Gérard Pesson

[Musique]

« Être éveillé encore pendant que le maître dort. » Par ces mots, Gérard Pesson définit la transcription. Ciselant l’ironie et la distance d’avec l’original, il redonne vie, non sans mélancolie, aux contrées imaginaires de Ravel, Scriabine ou Mahler. L’écoute s’en trouve modifiée, illusoirement suspendue par une mémoire tout à la fois oublieuse et créatrice.

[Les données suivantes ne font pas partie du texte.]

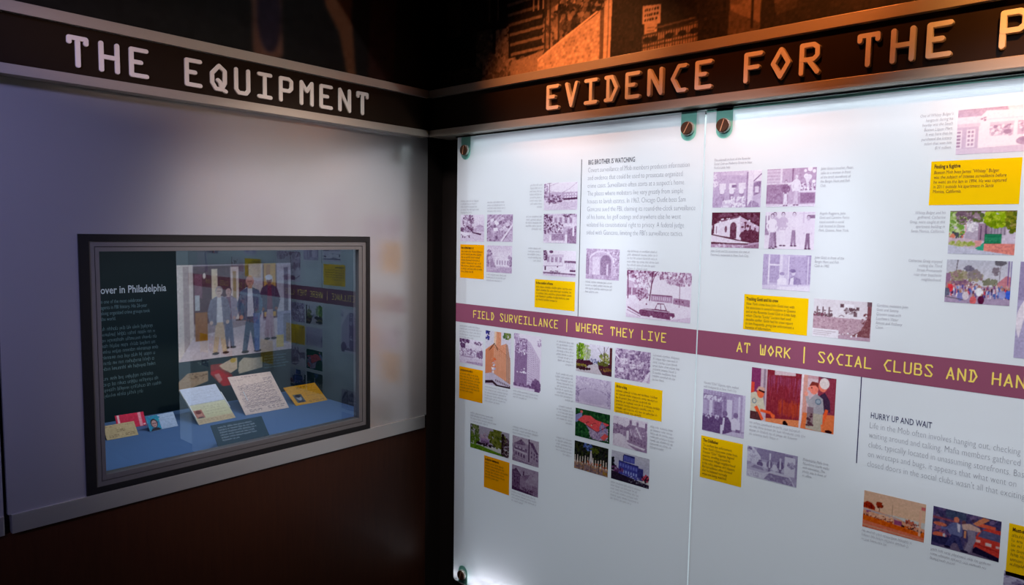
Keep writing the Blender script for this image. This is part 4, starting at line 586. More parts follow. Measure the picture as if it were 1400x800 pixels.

Chœurs de vivants et de morts, les transcriptions de Gérard Pesson sont autant d’exercices d’admiration : Ravel, le frère « frêle, mystérieux, pudique et grinçant » ; Scriabine, dont le piano, incandescent, sinon halluciné, en appelle au verbe, celui de Constantin Balmont ou d’Ossip Mandelstam dont Pesson sertit ses chants ; Mahler, dont l’Adagietto de la Cinquième Symphonie se pare de vers d’August von Platen ; dans les Chants populaires, les poèmes de Philippe Beck se déduisent analogiquement des contes des frères Grimm, en perpétuent les jeux suaves et cruels ; et jusqu’à une œuvre en création, thrène en hommage à un ami trop tôt disparu. Entre ces pièces pour chœur, dont Pesson entend rompre l’onctuosité immédiate, le timbre doucereux de ses voix, s’immiscent quelques pièces instrumentales scandant le concert : un prélude non mesuré pour piano, en hommage au compositeur et claveciniste Froberger ; deux pièces brèves, à nu, pour violoncelle, comme un archipel de sons pour le soir ; et la Catch Sonata, transcrivant non de la musique, mais le Fort-Da du jeu de la bobine décrit par Freud, la saisie d’une idée qui se refuse, dans le silence, l’éloignement ou la blancheur de l’effacement.